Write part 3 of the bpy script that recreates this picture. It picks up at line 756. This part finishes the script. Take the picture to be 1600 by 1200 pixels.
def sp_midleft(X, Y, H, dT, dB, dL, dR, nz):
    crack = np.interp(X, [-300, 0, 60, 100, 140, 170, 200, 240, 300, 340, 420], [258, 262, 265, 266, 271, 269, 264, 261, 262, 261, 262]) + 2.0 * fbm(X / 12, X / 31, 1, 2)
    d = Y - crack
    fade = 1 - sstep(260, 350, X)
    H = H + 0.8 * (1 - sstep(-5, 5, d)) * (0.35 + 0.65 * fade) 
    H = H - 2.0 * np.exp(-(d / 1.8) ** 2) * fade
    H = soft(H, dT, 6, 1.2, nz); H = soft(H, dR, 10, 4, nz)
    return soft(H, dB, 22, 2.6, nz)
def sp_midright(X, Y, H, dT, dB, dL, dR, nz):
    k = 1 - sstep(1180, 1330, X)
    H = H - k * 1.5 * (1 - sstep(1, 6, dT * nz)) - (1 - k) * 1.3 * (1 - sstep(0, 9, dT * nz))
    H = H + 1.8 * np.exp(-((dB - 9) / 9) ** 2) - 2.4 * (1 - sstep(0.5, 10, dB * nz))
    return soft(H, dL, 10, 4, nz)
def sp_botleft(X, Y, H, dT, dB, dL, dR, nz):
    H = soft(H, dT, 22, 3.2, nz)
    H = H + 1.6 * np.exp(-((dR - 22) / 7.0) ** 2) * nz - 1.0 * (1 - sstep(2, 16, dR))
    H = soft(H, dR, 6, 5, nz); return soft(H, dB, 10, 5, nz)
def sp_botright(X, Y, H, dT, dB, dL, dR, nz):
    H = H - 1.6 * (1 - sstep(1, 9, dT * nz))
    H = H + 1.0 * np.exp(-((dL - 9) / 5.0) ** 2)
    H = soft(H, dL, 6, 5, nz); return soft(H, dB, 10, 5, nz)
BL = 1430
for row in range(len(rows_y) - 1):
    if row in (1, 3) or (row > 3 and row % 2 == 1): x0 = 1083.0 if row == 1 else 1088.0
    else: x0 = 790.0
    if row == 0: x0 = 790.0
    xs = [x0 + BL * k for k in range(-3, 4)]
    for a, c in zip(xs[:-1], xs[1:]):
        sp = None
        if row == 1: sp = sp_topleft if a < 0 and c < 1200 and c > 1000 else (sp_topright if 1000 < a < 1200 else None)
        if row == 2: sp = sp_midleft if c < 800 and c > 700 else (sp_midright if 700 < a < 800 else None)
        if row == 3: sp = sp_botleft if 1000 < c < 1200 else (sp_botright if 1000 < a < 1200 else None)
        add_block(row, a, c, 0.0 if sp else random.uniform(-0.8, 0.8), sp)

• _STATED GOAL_
Write every line of the material above again, exactly.

• _REPLY TO THE EXERCISE_
Write part 3 of the bpy script that recreates this picture. It picks up at line 756. This part finishes the script. Take the picture to be 1600 by 1200 pixels.
def sp_midleft(X, Y, H, dT, dB, dL, dR, nz):
    crack = np.interp(X, [-300, 0, 60, 100, 140, 170, 200, 240, 300, 340, 420], [258, 262, 265, 266, 271, 269, 264, 261, 262, 261, 262]) + 2.0 * fbm(X / 12, X / 31, 1, 2)
    d = Y - crack
    fade = 1 - sstep(260, 350, X)
    H = H + 0.8 * (1 - sstep(-5, 5, d)) * (0.35 + 0.65 * fade) 
    H = H - 2.0 * np.exp(-(d / 1.8) ** 2) * fade
    H = soft(H, dT, 6, 1.2, nz); H = soft(H, dR, 10, 4, nz)
    return soft(H, dB, 22, 2.6, nz)
def sp_midright(X, Y, H, dT, dB, dL, dR, nz):
    k = 1 - sstep(1180, 1330, X)
    H = H - k * 1.5 * (1 - sstep(1, 6, dT * nz)) - (1 - k) * 1.3 * (1 - sstep(0, 9, dT * nz))
    H = H + 1.8 * np.exp(-((dB - 9) / 9) ** 2) - 2.4 * (1 - sstep(0.5, 10, dB * nz))
    return soft(H, dL, 10, 4, nz)
def sp_botleft(X, Y, H, dT, dB, dL, dR, nz):
    H = soft(H, dT, 22, 3.2, nz)
    H = H + 1.6 * np.exp(-((dR - 22) / 7.0) ** 2) * nz - 1.0 * (1 - sstep(2, 16, dR))
    H = soft(H, dR, 6, 5, nz); return soft(H, dB, 10, 5, nz)
def sp_botright(X, Y, H, dT, dB, dL, dR, nz):
    H = H - 1.6 * (1 - sstep(1, 9, dT * nz))
    H = H + 1.0 * np.exp(-((dL - 9) / 5.0) ** 2)
    H = soft(H, dL, 6, 5, nz); return soft(H, dB, 10, 5, nz)
BL = 1430
for row in range(len(rows_y) - 1):
    if row in (1, 3) or (row > 3 and row % 2 == 1): x0 = 1083.0 if row == 1 else 1088.0
    else: x0 = 790.0
    if row == 0: x0 = 790.0
    xs = [x0 + BL * k for k in range(-3, 4)]
    for a, c in zip(xs[:-1], xs[1:]):
        sp = None
        if row == 1: sp = sp_topleft if a < 0 and c < 1200 and c > 1000 else (sp_topright if 1000 < a < 1200 else None)
        if row == 2: sp = sp_midleft if c < 800 and c > 700 else (sp_midright if 700 < a < 800 else None)
        if row == 3: sp = sp_botleft if 1000 < c < 1200 else (sp_botright if 1000 < a < 1200 else None)
        add_block(row, a, c, 0.0 if sp else random.uniform(-0.8, 0.8), sp)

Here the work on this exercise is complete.